ESG Fund Factsheet

For adviser use only

Scottish Widows Pension Portfolio

Classification: ESG Integration
Management style: Passive

Introduction

Scottish Widows have a range of seven passive multi-asset, risk rated funds that could potentially suit a variety of different investor needs.

Name Launch Date ABI Sector Portfolio OCF Fund Size (m)
Scottish Widows Pension Portfolio 1 06/12/2010 PN Specialist 0.10% £2,475
Scottish Widows Pension Portfolio 2 06/12/2010 PN Specialist 0.10% £24,639.5
Scottish Widows Pension Portfolio 3 31/12/2015 PN Specialist 0.10% £132.2
Scottish Widows Pension Portfolio A 30/03/2015 PN Specialist 0.10% £635.9
Scottish Widows Pension Portfolio B 30/03/2015 PN Specialist 0.10% £910.2
Scottish Widows Pension Portfolio 4 06/12/2010 PN Specialist 0.10% £9.915.3
Scottish Widows Pension Portfolio C 30/03/2015 PN Specialist 0.10% £547

About Scottish Widows

Scottish Widows was set up in 1815 to take care of women and children who lost their fathers, brothers  and husbands in the Napoleonic Wars, taking it’s name after the people it was founded to look after.
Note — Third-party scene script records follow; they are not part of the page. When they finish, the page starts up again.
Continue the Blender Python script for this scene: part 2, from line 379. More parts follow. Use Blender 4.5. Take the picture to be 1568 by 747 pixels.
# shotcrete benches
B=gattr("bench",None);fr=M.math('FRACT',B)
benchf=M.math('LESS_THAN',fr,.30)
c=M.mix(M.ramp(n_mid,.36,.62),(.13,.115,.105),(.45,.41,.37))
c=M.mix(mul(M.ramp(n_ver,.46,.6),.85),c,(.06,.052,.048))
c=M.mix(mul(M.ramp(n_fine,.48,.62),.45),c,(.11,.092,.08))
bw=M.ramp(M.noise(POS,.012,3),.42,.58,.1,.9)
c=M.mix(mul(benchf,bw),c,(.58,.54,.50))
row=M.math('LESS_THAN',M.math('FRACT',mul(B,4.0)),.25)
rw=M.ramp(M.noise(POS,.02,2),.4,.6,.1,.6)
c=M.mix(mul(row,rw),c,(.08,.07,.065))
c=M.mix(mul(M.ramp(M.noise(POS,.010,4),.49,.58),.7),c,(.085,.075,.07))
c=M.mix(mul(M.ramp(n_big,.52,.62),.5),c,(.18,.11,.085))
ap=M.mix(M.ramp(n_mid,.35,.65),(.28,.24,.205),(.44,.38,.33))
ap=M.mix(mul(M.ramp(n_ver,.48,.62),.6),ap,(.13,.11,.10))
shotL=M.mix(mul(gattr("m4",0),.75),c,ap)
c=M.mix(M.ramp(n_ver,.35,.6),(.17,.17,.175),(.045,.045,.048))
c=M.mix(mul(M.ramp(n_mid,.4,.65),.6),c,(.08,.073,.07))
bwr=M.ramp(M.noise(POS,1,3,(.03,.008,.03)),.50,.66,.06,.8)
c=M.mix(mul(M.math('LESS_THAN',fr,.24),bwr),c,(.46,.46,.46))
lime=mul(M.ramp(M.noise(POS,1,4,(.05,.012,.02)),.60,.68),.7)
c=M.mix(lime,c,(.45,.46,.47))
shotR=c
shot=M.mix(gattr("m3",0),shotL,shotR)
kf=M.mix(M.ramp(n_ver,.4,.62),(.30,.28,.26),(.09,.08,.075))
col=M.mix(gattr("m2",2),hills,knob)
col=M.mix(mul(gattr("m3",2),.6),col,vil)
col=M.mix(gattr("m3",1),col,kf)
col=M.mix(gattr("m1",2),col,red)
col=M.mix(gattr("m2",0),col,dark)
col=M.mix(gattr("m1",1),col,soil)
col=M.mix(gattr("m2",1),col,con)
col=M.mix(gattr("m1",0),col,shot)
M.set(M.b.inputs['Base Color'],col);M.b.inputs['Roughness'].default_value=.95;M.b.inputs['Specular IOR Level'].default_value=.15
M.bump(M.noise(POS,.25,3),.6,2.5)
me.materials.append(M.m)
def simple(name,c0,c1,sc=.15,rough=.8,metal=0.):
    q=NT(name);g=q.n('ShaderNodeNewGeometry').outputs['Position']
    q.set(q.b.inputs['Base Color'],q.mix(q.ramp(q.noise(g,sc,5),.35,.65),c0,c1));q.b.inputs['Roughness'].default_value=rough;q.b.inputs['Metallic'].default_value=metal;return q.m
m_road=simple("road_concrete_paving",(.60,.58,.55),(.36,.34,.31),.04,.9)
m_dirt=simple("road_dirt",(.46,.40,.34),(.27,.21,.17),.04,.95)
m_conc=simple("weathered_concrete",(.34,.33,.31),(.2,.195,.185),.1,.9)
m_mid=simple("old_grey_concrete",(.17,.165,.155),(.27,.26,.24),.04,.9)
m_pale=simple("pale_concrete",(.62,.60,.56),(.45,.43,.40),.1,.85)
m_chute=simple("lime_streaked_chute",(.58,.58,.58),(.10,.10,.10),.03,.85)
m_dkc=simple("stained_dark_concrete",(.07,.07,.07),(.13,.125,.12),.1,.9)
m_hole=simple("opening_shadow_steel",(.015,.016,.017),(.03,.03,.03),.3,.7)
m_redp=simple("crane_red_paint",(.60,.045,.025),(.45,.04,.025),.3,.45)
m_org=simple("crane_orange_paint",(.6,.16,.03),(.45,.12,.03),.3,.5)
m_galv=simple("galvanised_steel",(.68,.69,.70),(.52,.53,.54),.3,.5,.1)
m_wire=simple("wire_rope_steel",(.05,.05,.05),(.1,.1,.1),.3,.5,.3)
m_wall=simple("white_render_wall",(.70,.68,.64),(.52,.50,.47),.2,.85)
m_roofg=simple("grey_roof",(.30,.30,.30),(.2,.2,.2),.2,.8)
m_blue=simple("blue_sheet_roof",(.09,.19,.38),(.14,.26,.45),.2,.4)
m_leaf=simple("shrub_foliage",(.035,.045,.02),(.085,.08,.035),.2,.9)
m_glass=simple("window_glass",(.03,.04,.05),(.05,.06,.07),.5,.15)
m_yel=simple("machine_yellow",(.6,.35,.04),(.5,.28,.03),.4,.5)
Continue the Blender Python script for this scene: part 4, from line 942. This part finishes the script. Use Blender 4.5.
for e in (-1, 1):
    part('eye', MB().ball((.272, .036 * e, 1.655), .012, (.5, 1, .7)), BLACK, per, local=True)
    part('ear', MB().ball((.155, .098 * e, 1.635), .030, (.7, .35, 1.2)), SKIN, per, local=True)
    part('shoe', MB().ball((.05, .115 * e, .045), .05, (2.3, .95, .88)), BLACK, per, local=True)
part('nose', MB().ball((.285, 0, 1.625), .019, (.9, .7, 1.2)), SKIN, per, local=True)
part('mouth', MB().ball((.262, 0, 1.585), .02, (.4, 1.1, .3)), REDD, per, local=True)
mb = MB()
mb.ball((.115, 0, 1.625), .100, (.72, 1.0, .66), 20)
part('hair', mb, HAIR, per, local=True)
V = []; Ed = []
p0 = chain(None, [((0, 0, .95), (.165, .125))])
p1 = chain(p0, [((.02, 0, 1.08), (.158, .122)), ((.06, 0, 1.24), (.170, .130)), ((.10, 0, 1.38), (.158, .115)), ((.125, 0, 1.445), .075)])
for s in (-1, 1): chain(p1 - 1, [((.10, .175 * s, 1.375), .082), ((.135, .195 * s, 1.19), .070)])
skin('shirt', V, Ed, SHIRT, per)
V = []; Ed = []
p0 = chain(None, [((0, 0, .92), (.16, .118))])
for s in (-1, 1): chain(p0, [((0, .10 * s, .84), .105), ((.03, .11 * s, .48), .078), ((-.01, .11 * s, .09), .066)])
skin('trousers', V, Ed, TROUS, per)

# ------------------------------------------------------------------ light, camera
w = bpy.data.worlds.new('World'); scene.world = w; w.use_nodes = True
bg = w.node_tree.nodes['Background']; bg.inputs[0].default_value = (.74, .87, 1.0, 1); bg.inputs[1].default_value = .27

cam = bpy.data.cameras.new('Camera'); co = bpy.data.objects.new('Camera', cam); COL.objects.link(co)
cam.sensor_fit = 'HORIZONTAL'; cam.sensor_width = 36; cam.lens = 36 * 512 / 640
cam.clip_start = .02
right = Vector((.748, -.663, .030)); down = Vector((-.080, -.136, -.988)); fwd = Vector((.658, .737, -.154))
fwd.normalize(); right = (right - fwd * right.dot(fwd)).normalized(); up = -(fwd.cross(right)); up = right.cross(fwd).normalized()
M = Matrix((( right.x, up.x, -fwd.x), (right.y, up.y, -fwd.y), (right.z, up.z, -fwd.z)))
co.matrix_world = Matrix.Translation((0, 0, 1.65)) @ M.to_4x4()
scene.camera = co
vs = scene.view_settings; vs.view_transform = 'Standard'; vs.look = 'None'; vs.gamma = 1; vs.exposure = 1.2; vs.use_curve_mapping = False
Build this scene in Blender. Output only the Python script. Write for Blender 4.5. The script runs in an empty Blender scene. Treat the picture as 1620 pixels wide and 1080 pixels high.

Scottish Widow’s product range includes workplace and individual pensions, annuities, life cover, critical illness, income protection as well as savings and investment products.

Assets under management*

£29.34bn

Total Assets Under Management in the range:

*As at 31/07/2022

Exclusion Policies

Scottish Widows prefer to have a constructive dialogue with the senior management of companies they invest in where they believe they need to improve their ESG performance. This is under the principle that if they simply exclude companies from their investment portfolios, they lose the opportunity to drive positive change by exerting influence on them.

However they believe there are some companies are involved in activities that have such a negative impact on the planet and society that they risk falling out of favour with investors and consumers and so pose an unacceptable investment risk.

Exclusions for equities cover:

  • companies involved in thermal coal and tar sands
  • manufacturers of controversial weapons
  • violators of international standards on human rights, labour, environment and corruption, known as the UN Global Compact.

The Scottish Widows Corporate Bond Tracker fund, which is one of the underlying holdings, also applies a number of exclusions including controversial, nuclear and civilian weapons, tobacco, fossil fuel reserves and companies violating the UN Global Compact.

Cost

The OCF for all funds in the range is 0.1% which is very competitive when compared to alternative passive multi-asset funds.

Key themes

Scottish Widows acknowledge that climate change is one of the biggest issues facing society today. They believe that reducing the carbon footprint of their investments has the ability to deliver long-term positive investment outcomes given the stance of regulators, governments and investors.

In order to align with this key theme Scottish Widows have given themselves a target of aiming to halve the carbon footprint of all their investments by 2030 on the path to ‘net zero’ carbon emissions by 2050 in line with the goals of the Paris Agreement.

A significant portion of the equities assets in  the fund is allocated to the BlackRock ACS Climate Transition World Equity fund. This offers diversified exposure focussing on companies that are well positioned to maximise the opportunities and minimise the potential risks associated with the transition to a low carbon economy.

Investment Performance

Each fund aims to achieve growth of CPI plus different percentage point increments dependent on the level of risk being taken, with the level of outperformance targeted increasing as the risk the fund is taking increases. Over a 5 year period all of the funds have underperformed their inflation linked benchmarks, however the one, two, three and four funds have all outperformed their benchmarks when measured since inception.

Performance as at 30th June 2022, source Scottish Widows.

Past performance is not a reliable indicator of future performance.

Availability

The funds are available through the Scottish Widows Retirement Account.

Risk tools

The Scottish Widows Pension Portfolio funds are mapped to the following risk tools:

  • Dynamic Planner
  • Defaqto
  • Synaptic
  • Finametrica

Supporting documents

Tenet Opinion

The fund range offers a very low cost, passive multi asset solution that integrates ESG considerations into the investment process.

There are some exclusions included however these are limited for the majority of the portfolio and so it may not be suitable for customers looking to screen for a range of different areas.

The fund has an overall focus on climate change as well as a proactive approach to engaging with companies within the portfolio. ESG considerations are taken into account within the investing process however the primary reason for doing so is in order to achieve better levels of investment return. The fund may be suitable for clients who like to know their investments are conscious of ESG issues, but who are still primarily focused on achieving a good rate of return for the level of risk they are willing to take.

Information approved for Professional Adviser use only and should not be relied upon by private investors (this is not for Retail Clients).